The American Federation of Government Employees said the bill was insulting to the 44,000 TSA workers it represented and did ‘nothing to add to our national security.’’

‘Every single member of Congress should be supporting federal employees, not trying to demean them,’ the union’s national president, John Gage, said in a statement.

Charlie Leocha, director of the Consumer Travel Alliance, said his advocacy group supported the measure.

‘I just think it’s important to not present an image to the public which is not true,’ he said, adding that TSA had gone from ‘more of a friendly operation ... there to help you’ to workers who were ‘intimidating passengers.’

The bill, which has drawn 29 co-sponsors in the few weeks since it was introduced, would prohibit any TSA employee ‘who has not received federal law enforcement training or is not eligible for federal law enforcement benefits from using the official job title of officer, or wearing a metal badge resembling a police badge or a uniform resembling the uniform of a federal law enforcement officer.’

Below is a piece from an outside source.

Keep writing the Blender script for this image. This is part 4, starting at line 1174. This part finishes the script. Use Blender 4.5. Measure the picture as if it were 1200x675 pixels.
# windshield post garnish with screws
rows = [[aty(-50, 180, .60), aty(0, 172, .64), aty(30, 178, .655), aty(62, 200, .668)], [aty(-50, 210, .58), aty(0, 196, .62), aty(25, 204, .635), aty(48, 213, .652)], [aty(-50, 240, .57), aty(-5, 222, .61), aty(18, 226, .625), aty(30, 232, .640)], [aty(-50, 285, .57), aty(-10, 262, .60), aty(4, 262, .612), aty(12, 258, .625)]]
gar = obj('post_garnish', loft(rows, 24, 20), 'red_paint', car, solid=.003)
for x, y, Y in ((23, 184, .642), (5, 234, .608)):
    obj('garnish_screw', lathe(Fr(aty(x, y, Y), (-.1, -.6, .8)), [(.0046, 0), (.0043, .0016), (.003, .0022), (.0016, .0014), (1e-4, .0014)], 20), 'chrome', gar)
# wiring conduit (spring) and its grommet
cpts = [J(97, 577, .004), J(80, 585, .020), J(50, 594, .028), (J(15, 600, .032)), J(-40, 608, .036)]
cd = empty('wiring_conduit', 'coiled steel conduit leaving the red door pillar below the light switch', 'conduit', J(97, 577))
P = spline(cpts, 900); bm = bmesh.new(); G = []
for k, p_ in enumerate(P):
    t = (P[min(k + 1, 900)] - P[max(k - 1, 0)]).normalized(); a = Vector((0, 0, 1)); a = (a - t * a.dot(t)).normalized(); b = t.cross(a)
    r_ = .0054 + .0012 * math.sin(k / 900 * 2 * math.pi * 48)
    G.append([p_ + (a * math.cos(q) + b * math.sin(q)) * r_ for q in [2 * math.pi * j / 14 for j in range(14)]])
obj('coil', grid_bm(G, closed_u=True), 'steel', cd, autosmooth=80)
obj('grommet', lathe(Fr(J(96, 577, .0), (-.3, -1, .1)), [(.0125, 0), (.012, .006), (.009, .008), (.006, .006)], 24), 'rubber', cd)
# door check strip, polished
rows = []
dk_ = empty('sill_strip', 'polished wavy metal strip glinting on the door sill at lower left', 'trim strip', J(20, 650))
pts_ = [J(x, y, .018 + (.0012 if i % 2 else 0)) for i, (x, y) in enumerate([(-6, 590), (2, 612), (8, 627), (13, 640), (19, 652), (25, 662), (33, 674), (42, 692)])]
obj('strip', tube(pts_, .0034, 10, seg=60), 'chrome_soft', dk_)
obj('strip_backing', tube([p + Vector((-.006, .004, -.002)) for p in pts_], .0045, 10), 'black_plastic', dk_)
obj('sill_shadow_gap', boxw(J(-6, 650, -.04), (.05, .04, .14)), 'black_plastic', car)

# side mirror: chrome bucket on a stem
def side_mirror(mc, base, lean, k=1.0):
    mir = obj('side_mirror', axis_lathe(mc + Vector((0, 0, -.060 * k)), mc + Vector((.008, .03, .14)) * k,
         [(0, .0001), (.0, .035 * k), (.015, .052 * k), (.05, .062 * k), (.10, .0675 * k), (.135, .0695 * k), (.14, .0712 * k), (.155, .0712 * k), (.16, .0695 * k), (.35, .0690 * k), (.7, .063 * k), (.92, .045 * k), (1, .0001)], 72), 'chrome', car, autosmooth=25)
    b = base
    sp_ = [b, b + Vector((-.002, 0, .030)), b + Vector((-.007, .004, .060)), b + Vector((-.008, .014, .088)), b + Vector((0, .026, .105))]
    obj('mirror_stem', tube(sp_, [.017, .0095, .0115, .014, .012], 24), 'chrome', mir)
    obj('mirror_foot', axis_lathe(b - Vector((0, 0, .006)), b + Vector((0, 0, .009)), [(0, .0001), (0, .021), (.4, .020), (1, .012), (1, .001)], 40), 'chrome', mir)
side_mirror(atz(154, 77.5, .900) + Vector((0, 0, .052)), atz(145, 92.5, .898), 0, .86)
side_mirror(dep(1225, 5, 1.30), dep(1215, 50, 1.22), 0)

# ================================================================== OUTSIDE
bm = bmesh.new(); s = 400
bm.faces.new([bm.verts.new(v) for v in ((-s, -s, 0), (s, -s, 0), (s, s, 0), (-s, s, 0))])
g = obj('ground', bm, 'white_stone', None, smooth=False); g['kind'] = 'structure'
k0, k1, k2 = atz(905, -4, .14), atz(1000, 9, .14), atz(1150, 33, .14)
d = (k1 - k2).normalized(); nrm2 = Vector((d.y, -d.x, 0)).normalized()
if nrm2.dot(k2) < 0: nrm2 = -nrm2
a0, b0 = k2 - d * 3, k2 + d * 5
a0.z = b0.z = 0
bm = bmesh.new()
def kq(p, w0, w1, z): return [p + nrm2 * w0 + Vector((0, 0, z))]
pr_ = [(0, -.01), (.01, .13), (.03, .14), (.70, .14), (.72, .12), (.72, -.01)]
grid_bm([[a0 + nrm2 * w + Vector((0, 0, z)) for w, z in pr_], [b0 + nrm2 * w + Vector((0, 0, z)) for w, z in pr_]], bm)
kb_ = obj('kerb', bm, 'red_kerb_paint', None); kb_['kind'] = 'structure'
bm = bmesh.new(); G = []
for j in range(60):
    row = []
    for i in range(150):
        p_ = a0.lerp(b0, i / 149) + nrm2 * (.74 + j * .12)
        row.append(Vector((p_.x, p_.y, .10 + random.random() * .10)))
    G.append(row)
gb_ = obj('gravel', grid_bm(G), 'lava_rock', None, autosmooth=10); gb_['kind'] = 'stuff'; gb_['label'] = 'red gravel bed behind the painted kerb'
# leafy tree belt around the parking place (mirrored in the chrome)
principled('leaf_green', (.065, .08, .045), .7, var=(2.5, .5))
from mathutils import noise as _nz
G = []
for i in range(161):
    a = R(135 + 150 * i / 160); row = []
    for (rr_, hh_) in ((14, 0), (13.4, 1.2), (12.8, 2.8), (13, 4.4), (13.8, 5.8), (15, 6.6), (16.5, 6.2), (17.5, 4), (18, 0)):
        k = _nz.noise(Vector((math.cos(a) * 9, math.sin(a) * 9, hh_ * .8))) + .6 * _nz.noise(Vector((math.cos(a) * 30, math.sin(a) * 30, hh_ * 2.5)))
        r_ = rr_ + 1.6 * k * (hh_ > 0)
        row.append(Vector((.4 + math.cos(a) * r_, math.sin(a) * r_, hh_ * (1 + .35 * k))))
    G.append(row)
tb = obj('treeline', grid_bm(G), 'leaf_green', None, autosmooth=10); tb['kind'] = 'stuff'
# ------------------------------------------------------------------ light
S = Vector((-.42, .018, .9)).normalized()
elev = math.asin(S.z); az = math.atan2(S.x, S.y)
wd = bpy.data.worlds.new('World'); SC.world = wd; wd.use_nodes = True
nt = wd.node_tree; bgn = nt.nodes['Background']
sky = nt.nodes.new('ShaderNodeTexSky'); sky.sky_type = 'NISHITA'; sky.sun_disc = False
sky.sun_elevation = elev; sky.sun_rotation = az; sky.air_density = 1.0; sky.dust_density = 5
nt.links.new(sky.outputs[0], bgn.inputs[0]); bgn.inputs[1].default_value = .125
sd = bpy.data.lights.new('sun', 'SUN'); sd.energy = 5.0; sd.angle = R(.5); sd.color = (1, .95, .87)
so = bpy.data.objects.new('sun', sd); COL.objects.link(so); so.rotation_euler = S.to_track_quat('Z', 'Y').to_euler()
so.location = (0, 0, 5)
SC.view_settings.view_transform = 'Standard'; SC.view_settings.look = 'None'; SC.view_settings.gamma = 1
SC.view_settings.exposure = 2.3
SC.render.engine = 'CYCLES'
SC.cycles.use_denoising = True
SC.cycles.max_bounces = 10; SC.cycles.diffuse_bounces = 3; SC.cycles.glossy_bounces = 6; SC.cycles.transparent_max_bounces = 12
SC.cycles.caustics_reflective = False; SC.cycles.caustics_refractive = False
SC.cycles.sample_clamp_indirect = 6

A TSA official said the badge and uniform represent ‘the professionalism of our employees and the seriousness of our work.’


The agency, which changed the name of screeners to officers in 2005, said in a statement:

‘TSA’s frontline workforce protects the traveling public at airports across the country every day, and every day our officers stop deadly weapons from getting on aircraft. In 2008, as part of the organization’s continued efforts to transition the workforce to a cadre of well-trained, professional transportation security officers, TSA introduced uniforms more reflective of the critical nature of their work and of the high standards they uphold.’

The turbulence over Blackburn’s bill comes as the House on Tuesday is poised to send to President Obama a popular measure that would require TSA to develop an expedited screening system for military personnel and, ‘to the extent possible,’’ accompanying family members, if the armed forces member is traveling on orders and in unform.

The measure was introduced by Rep. Chip Cravaack (R-Minn.), a Navy veteran and former commercial airline pilot, after he witnessed military personnel experience lengthy waits, including having to take off their boots and medals, at security checkpoints at Minneapolis-St. Paul Airport.

‘Our soldiers who are sent off to fight for our country or returning from the battlefield deserve to be treated like VIPs in our airports,’ Cravaack said at a recent hearing.

Last week, Sen. Charles Schumer (D-N.Y.) called on TSA to designate a “passenger advocate” at every airport who can be summoned by passengers to hear their concerns if they feel they have been inappropriately treated by screeners.

His request came after an elderly woman claimed that she was strip-searched at John F. Kennedy Airport. TSA says it does not conduct strip searches.